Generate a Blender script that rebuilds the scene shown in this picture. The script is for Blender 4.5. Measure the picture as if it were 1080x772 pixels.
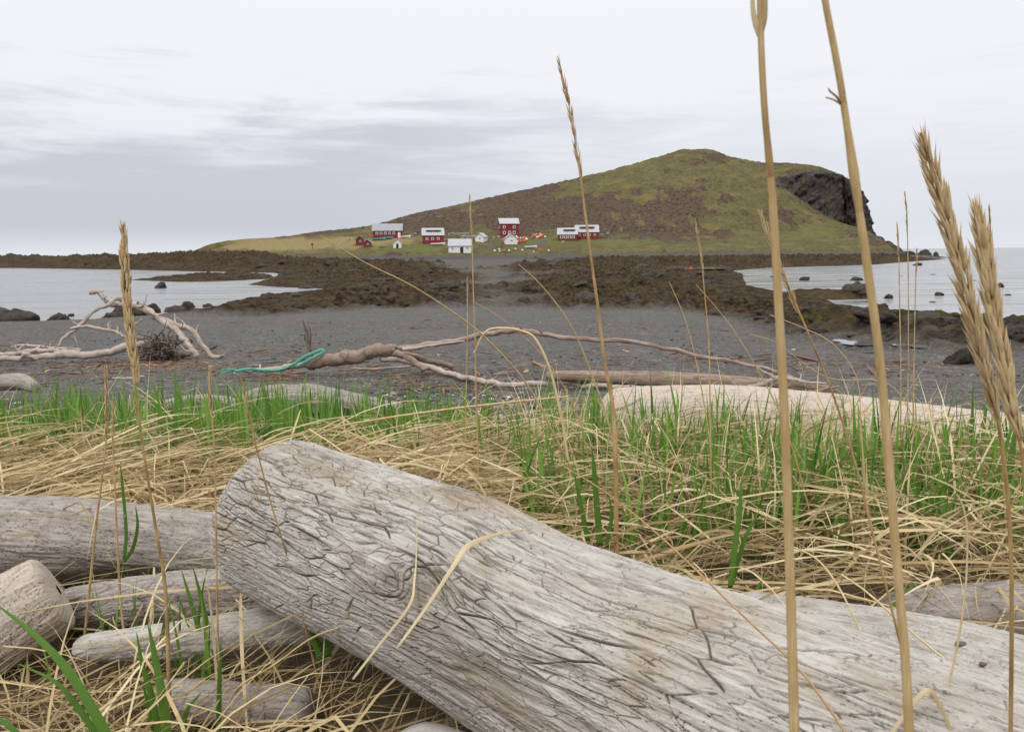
import bpy, bmesh, math, random
import numpy as np
from mathutils import Vector, Matrix, noise as mnoise

# ------------------------------------------------------------------ scene, camera, world, sun
for o in list(bpy.data.objects):
    bpy.data.objects.remove(o)
SC = bpy.context.scene
COL = SC.collection
rng = np.random.default_rng(7)
random.seed(7)

CAMZ = 3.9
F, CX, CY = 840.0, 540.0, 386.0            # focal length and centre in pixels of the 1080 x 772 photograph
PITCH, ROLL = math.radians(8.1), math.radians(-0.57)
fw = np.array([0, math.cos(PITCH), -math.sin(PITCH)])
r0 = np.array([1.0, 0, 0]); u0 = np.array([0, math.sin(PITCH), math.cos(PITCH)])
rt = r0 * math.cos(ROLL) + u0 * math.sin(ROLL)
up = u0 * math.cos(ROLL) - r0 * math.sin(ROLL)
CAM = np.array([0.0, 0.0, CAMZ])

cd = bpy.data.cameras.new('camera'); cam = bpy.data.objects.new('camera', cd); COL.objects.link(cam)
cam.matrix_world = Matrix(((rt[0], up[0], -fw[0], 0), (rt[1], up[1], -fw[1], 0), (rt[2], up[2], -fw[2], CAMZ), (0, 0, 0, 1)))
cd.lens = 28.0; cd.sensor_width = 36.0; cd.sensor_fit = 'HORIZONTAL'
cd.clip_start = 0.02; cd.clip_end = 60000
cd.dof.use_dof = True; cd.dof.focus_distance = 2.6; cd.dof.aperture_fstop = 26
SC.camera = cam

SC.view_settings.view_transform = 'Standard'; SC.view_settings.look = 'None'
SC.view_settings.exposure = 0.07; SC.view_settings.gamma = 1.0; SC.view_settings.use_curve_mapping = False
try:
    SC.cycles.max_bounces = 6; SC.cycles.diffuse_bounces = 3; SC.cycles.glossy_bounces = 3
    SC.cycles.use_denoising = True
except Exception:
    pass

SUN_EL, SUN_AZ = math.radians(52), math.radians(-150)   # azimuth measured from +Y towards +X: high behind the viewer, left


class NT:
    """small helper round a node tree"""
    def __init__(s, nt):
        s.nt = nt; s.n = nt.nodes; s.l = nt.links; s.n.clear()
    def add(s, t, **kw):
        nd = s.n.new(t)
        for k, v in kw.items():
            setattr(nd, k, v)
        return nd
    def link(s, a, b):
        s.l.new(a, b)
    def put(s, sock, v):
        if hasattr(v, 'links'):
            s.l.new(v, sock)
        elif v is not None:
            if isinstance(v, tuple) and len(v) == 3 and sock.type == 'RGBA':
                v = (*v, 1)
            sock.default_value = v
    def math(s, op, a, b=None, c=None, clamp=False):
        nd = s.add('ShaderNodeMath', operation=op, use_clamp=clamp)
        s.put(nd.inputs[0], a)
        if b is not None: s.put(nd.inputs[1], b)
        if c is not None: s.put(nd.inputs[2], c)
        return nd.outputs[0]
    def mix(s, f, a, b, blend='MIX'):
        nd = s.add('ShaderNodeMix', data_type='RGBA', blend_type=blend)
        s.put(nd.inputs[0], f); s.put(nd.inputs[6], a); s.put(nd.inputs[7], b)
        return nd.outputs[2]
    def noise(s, vec, scale, detail=4.0, rough=0.55, dist=0.0):
        nd = s.add('ShaderNodeTexNoise')
        s.put(nd.inputs['Vector'], vec); nd.inputs['Scale'].default_value = scale
        nd.inputs['Detail'].default_value = detail; nd.inputs['Roughness'].default_value = rough
        nd.inputs['Distortion'].default_value = dist
        return nd.outputs['Fac']
    def voro(s, vec, scale, feature='F1', out='Distance'):
        nd = s.add('ShaderNodeTexVoronoi', feature=feature)
        s.put(nd.inputs['Vector'], vec); nd.inputs['Scale'].default_value = scale
        return nd.outputs[out]
    def ramp(s, f, stops):
        nd = s.add('ShaderNodeValToRGB'); e = nd.color_ramp.elements
        while len(e) < len(stops): e.new(0.5)
        for el, (p, c) in zip(e, stops):
            el.position = p
            el.color = (c, c, c, 1) if not isinstance(c, tuple) else (*c, 1)
        s.put(nd.inputs[0], f)
        return nd.outputs[0]
    def step(s, f, lo, hi):
        nd = s.add('ShaderNodeMapRange', interpolation_type='SMOOTHSTEP')
        s.put(nd.inputs[0], f); nd.inputs[1].default_value = lo; nd.inputs[2].default_value = hi
        return nd.outputs[0]
    def attr(s, name, out='Vector'):
        return s.add('ShaderNodeAttribute', attribute_name=name).outputs[out]
    def vscale(s, vec, sc):
        nd = s.add('ShaderNodeVectorMath', operation='MULTIPLY')
        s.put(nd.inputs[0], vec); nd.inputs[1].default_value = sc
        return nd.outputs[0]
    def bump(s, h, strength, dist):
        nd = s.add('ShaderNodeBump'); s.put(nd.inputs['Height'], h)
        nd.inputs['Strength'].default_value = strength; nd.inputs['Distance'].default_value = dist
        return nd.outputs[0]


# overcast sky: the Sky Texture almost wholly covered by a cloud deck, brighter towards the zenith
W = bpy.data.worlds.new('World'); SC.world = W; W.use_nodes = True
N = NT(W.node_tree)
sky = N.add('ShaderNodeTexSky', sky_type='NISHITA', sun_disc=False)
sky.sun_elevation = SUN_EL; sky.sun_rotation = SUN_AZ; sky.altitude = 0
gen = N.add('ShaderNodeTexCoord').outputs['Generated']
sep = N.add('ShaderNodeSeparateXYZ'); N.link(gen, sep.inputs[0])
dz = sep.outputs[2]
st = N.vscale(gen, (1.0, 1.0, 5.0))
big = N.noise(st, 2.3, 6, 0.55, 0.3)
fine = N.noise(N.vscale(gen, (1.0, 1.0, 8.0)), 5.5, 7, 0.6, 0.5)
strat = N.noise(N.vscale(gen, (0.7, 0.7, 18.0)), 2.0, 4, 0.5, 0.2)
deck = N.ramp(dz, [(0.0, (7.6, 7.85, 8.4)), (0.03, (7.3, 7.55, 8.2)), (0.09, (7.9, 8.05, 8.5)), (0.17, (8.75, 8.78, 9.15)), (0.34, (9.3, 9.3, 9.65)), (0.6, (15.0, 15.0, 15.3)), (1.0, (19.0, 19.0, 19.2))])
# darker, bluer banks low down, mostly towards the left of the island
low = N.math('MULTIPLY', N.step(dz, 0.30, 0.10), N.step(dz, -0.02, 0.05))
leftw = N.step(sep.outputs[0], 0.42, -0.25)
side = N.math('ADD', N.math('MULTIPLY', leftw, 0.85), 0.14)
hz = N.math('ADD', dz, N.math('MULTIPLY', N.math('SUBTRACT', N.math('ADD', N.math('MULTIPLY', big, 0.6), N.math('MULTIPLY', fine, 0.4)), 0.5), -0.55))
bank = N.math('MULTIPLY', N.math('MULTIPLY', N.step(hz, 0.185, 0.075), N.step(dz, 0.0, 0.035)), side)
deck = N.mix(N.math('MULTIPLY', bank, 0.88), deck, (5.3, 5.55, 6.2))
deck = N.mix(N.math('MULTIPLY', N.math('MULTIPLY', N.step(fine, 0.5, 0.75), N.step(dz, 0.30, 0.1)), 0.16), deck, (6.2, 6.4, 7.0))
cov = N.mix(0.93, sky.outputs[0], deck)
bg = N.add('ShaderNodeBackground'); N.put(bg.inputs[0], cov); bg.inputs[1].default_value = 0.1
N.link(bg.outputs[0], N.add('ShaderNodeOutputWorld').inputs[0])

sl = bpy.data.lights.new('sun', 'SUN'); so = bpy.data.objects.new('sun', sl); COL.objects.link(so)
sl.energy = 1.3; sl.angle = math.radians(14); sl.color = (1.0, 0.965, 0.91)
sd = Vector((math.sin(SUN_AZ) * math.cos(SUN_EL), math.cos(SUN_AZ) * math.cos(SUN_EL), math.sin(SUN_EL)))
so.rotation_euler = sd.to_track_quat('Z', 'Y').to_euler(); so.location = (0, -5, 30)


# ------------------------------------------------------------------ helpers
def ray(u, v):
    u, v = np.asarray(u, float), np.asarray(v, float)
    return fw + rt * ((u - CX) / F)[..., None] - up * ((v - CY) / F)[..., None]
def at(u, v, Y):
    d = ray(u, v); return CAM + d * (Y / d[..., 1])[..., None]
def cp(u, v, depth):
    return CAM + ray(u, v) * depth
def on_z(u, v, z):
    d = ray(u, v); return CAM + d * ((z - CAMZ) / d[..., 2])[..., None]
def proj(P):
    q = P - CAM; d = q @ fw
    d = np.where(np.abs(d) < 1e-6, 1e-6, d)
    return CX + F * (q @ rt) / d, CY - F * (q @ up) / d

def tag(o, label=None, cat=None, group=None, kind=None):
    if label: o['label'] = label
    if cat: o['category'] = cat
    if group: o['group'] = group
    if kind: o['kind'] = kind
    return o
def empty(name, loc=(0, 0, 0), rz=0.0):
    o = bpy.data.objects.new(name, None); COL.objects.link(o)
    o.location = loc; o.rotation_euler = (0, 0, rz); o.empty_display_size = 0.1
    return o
def copy_tree(o, parent=None):
    c = o.copy(); COL.objects.link(c)
    if parent: c.parent = parent
    for ch in list(o.children): copy_tree(ch, c)
    return c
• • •
Aim
Everything from the first line of the listing above through the line that contains "random.seed(7)" is to be restated word for word, minus the pictures.

Result of this exercise
Generate a Blender script that rebuilds the scene shown in this picture. The script is for Blender 4.5. Measure the picture as if it were 1080x772 pixels.
import bpy, bmesh, math, random
import numpy as np
from mathutils import Vector, Matrix, noise as mnoise

# ------------------------------------------------------------------ scene, camera, world, sun
for o in list(bpy.data.objects):
    bpy.data.objects.remove(o)
SC = bpy.context.scene
COL = SC.collection
rng = np.random.default_rng(7)
random.seed(7)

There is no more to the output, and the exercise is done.